SMid Growth Strategy
Investment Team
Don Bisson, CFA is the Portfolio Manager for the SMid Growth separate account strategy. Don is supported by 4 equity analysts, and 2 equity traders.
Investment Philosophy
The SMid Growth investment philosophy is based on the premise that capital will flow to sectors of the market where returns on invested capital (ROIC) are above average and/or rising. Century believes that the small and mid cap segments of the market are inefficient and provide opportunities to utilize fundamental, bottom-up research to identify what we believe are high quality growth companies and misvaluations. The SMid Growth investment approach is fundamental, bottom-up in nature.
Investment Focus
The SMid Growth investment universe consists of roughly 3500 companies with a market cap range of $500 million to $7 billion (80% of the portfolio typically is invested in companies with market capitalizations in the $800M – $6B range). The portfolio manager constructs a diversified portfolio of 50-65 companies with what he regards as above average growth potential. Position sizes typically range from 1-3%.

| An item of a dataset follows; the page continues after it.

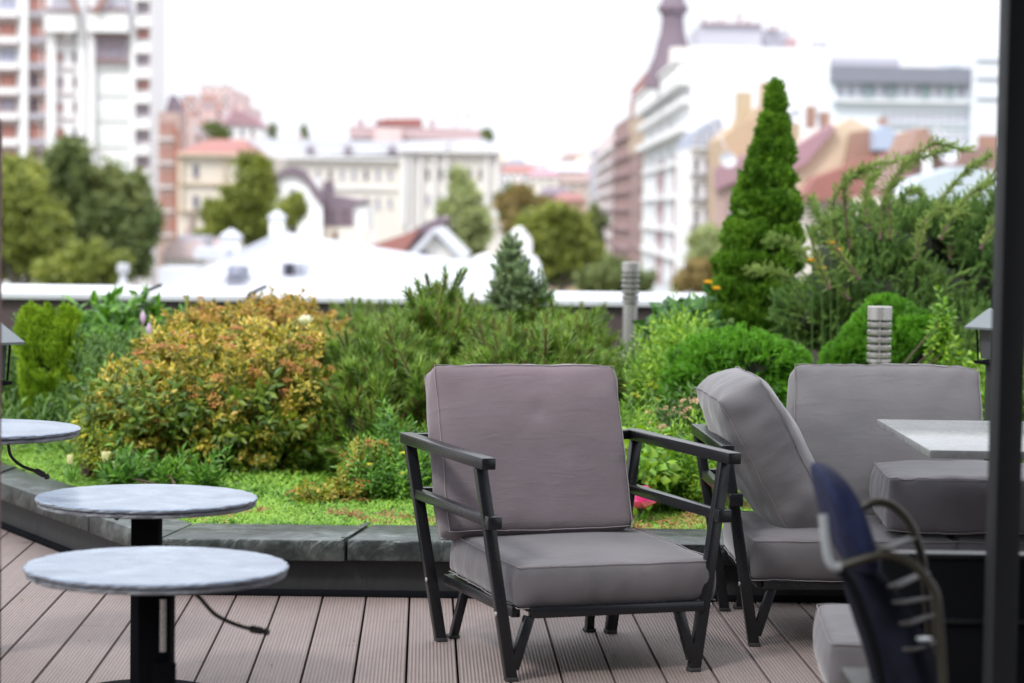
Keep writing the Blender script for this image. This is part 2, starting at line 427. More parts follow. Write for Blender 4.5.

The SMid Growth strategy invests in 3 types of investment opportunities; 1) “Core Companies”, which have a strong competitive advantage, above average margins and returns on capital, above average earnings per share and sales growth, 2) “Underestimations”, where the opportunity set is large and/or expanding rapidly, earnings estimates and returns on capital are typically rising, and we believe the market has underestimated revenue and earnings potential for the company, and 3) “Temporary Overreactions” (or “Fallen Angels”), where a growth company has experienced a temporary setback. Typically, companies identified as “core growth” and “underestimated growth” represent approximately 95% of the portfolio, with neither type representing more than 60% of the portfolio overall. “Temporary overreaction” companies generally represent less than 5% of total portfolio holdings. While fundamental research is the cornerstone of the investment process, quantitative tools also are utilized to augment the fundamental, bottom-up approach including a proprietary relative strength model.
Buy decisions result from the company matching one of the three types of growth opportunities we emphasize. Valuation is an important part of the buy process with each company put through a rigorous, proprietary intrinsic valuation analysis.